No art movie is complete without a deprived child with mournful eyes or a beleaguered beast of burden. Winter Sleep has both. Alongside the boy, there is a wild horse that is being tamed so that Aydin can keep it on the hotel land to please the tourists. The film makes boy and beast synonymous in separate scenes in which they are shown being pulled out of streams. Would it be too
much to wish that the mechanics of Winter Sleep were invisible? The boy, the horse – these are obvious devices exposing Aydin’s shortcomings.

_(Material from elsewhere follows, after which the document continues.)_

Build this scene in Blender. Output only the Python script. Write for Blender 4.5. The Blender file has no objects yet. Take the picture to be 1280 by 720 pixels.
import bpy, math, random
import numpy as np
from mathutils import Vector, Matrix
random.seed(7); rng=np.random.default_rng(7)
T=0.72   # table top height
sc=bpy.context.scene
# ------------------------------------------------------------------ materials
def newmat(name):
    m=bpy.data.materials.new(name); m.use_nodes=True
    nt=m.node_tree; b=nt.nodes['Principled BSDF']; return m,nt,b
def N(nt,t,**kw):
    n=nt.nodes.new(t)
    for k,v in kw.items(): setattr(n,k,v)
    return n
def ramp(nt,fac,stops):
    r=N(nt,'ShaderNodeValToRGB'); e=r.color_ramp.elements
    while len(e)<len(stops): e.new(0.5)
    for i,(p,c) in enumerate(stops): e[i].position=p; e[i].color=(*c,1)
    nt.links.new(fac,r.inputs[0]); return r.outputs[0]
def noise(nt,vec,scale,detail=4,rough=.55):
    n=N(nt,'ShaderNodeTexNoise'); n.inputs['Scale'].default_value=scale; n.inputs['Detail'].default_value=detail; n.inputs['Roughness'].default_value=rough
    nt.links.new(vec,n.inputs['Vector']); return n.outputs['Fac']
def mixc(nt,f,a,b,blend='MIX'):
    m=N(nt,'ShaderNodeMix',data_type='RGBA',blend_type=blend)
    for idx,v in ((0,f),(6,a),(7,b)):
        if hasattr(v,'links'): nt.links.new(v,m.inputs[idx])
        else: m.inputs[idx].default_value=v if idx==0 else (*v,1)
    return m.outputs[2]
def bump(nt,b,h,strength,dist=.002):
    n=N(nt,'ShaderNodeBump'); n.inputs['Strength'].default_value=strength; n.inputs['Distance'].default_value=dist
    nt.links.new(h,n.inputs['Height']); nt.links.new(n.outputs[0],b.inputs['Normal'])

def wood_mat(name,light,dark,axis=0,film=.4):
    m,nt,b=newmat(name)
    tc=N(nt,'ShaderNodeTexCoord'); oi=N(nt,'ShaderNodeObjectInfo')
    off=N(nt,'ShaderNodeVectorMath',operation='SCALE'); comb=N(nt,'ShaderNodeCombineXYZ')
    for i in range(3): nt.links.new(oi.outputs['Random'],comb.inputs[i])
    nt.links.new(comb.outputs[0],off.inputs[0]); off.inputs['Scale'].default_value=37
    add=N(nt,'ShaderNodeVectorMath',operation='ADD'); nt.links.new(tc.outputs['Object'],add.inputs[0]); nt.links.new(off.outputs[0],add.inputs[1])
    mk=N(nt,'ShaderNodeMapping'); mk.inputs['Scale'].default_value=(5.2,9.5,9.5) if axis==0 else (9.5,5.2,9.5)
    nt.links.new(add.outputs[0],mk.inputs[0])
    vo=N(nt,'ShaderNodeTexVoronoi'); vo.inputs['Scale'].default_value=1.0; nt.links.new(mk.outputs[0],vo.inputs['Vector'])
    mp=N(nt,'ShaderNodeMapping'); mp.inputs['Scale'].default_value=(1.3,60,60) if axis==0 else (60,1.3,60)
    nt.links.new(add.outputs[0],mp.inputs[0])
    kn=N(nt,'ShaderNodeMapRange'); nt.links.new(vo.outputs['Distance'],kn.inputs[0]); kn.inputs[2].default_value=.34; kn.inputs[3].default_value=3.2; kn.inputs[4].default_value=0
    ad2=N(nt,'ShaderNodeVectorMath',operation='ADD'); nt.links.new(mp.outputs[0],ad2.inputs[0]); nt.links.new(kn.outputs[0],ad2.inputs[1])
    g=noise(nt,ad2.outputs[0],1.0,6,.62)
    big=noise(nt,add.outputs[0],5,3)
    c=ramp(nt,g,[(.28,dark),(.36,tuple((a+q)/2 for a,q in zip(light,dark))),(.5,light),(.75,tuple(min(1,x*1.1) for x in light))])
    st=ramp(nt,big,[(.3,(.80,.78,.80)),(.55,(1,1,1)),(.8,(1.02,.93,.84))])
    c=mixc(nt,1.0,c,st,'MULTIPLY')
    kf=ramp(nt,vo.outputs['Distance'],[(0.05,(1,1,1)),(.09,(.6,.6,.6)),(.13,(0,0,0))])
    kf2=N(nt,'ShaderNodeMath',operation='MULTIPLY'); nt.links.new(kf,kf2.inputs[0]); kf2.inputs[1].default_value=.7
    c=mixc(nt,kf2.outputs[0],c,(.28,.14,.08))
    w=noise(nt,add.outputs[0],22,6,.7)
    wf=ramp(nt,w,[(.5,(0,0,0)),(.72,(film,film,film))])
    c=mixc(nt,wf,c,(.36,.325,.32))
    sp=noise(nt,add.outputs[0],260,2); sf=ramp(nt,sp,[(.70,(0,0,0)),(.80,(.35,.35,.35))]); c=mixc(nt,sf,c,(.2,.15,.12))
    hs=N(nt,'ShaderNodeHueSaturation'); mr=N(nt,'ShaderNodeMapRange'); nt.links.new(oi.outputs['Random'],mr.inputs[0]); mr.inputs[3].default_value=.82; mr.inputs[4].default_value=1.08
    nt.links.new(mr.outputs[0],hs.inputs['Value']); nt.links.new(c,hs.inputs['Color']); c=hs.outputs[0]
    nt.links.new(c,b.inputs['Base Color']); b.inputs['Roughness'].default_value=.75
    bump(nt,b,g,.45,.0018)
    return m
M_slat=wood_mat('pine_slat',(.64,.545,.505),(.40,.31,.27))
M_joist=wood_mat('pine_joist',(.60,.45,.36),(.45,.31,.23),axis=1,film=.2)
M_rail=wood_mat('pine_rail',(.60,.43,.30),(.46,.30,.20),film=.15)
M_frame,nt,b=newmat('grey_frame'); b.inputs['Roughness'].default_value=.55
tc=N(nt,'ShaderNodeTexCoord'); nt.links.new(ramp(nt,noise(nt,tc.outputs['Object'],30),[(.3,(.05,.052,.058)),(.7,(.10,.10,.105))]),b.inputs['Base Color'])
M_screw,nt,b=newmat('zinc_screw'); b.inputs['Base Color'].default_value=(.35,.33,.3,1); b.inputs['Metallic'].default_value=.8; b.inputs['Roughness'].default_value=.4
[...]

Had his fallibility been lent different aspects, the picture might not have played like a slow-motion character assassination. But it is comprised not so much of scenes as exhibits in a prosecution case. It’s understandable that Ceylan wants Aydin to arrive gradually at the realisation that his lofty self-image is a sham. The trouble is, the audience clocks this immediately. While it is no hardship to gaze upon Gökhan Tiryaki’s ravishing images of the landscape as its autumnal glow vanishes under an icy crust, there’s not much to keep the intellect thrumming over the course of 196 minutes.

The script’s disparaging references to soap opera suggest that Ceylan is as partial to snobbery as Aydin is. Or maybe they are simply in-jokes in the presence of the film’s star, Bilginer, who was a regular on EastEnders in the 1980s. He played Mehmet Osman, whose crimes included betting £10 that he could get Mary the punk into bed, swindling Kathy Beale out of the profits from her knitting business and pimping out Pat. What a cad. Still, anyone watching Winter Sleep might reflect that those soap writers knew a thing or two about drama.